Reading Std #3: Analyze how and why individuals, events, and ideas develop and interact over the course of a text.  Have students analyze Hill’s choices in how he organized this history.  It begins with a chronological structure but then switches to chapters 6-9 that cover the same time period.  Why start with the chapter on the Dark Tower?  What connections are drawn among these four chapters?  This book has a high Lexile (1270) but a limited amount of text, with many visual images that reinforce the text, making it a possible choice for less advanced readers.

Heart and Soul: The Story of America and African Americans


Nelson, Kadir. Heart and Soul: The Story of America and African Americans. 2011. 108pp. Lexile 1050

Magnificent paintings on full pages and double-page spreads fill this overview of African-American history.  Nelson narrates his story, from the role of blacks in Colonial America to the election of President Obama, using the voice of an old woman who recalls her grandfather’s life, that of her parents, and her own.  Slavery, the Civil War, Westward expansion, the Great Migration, the world wars, and the civil rights movements are covered, along with important figures such as Frederick Douglass, Harriet Tubman, and Martin Luther King, Jr.  Nelson’s talents as artist and writer serve his audience beautifully here.  Back matter includes a timeline, bibliography, and index.

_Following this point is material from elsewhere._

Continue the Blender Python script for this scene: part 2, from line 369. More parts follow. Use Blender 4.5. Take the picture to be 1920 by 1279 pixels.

Reading Std #4: Interpret words and phrases as they are used in a text, including technical, connotative, and figurative meanings; analyze role of specific word choices.  Consider the conversational fictional narrator of this otherwise informational text.  Analyze phrases like “touched in the head” and “painted the town red,” and how the informal tone affects the impact of the text.  Specifically note references to Dr. King’s “I Have a Dream” speech.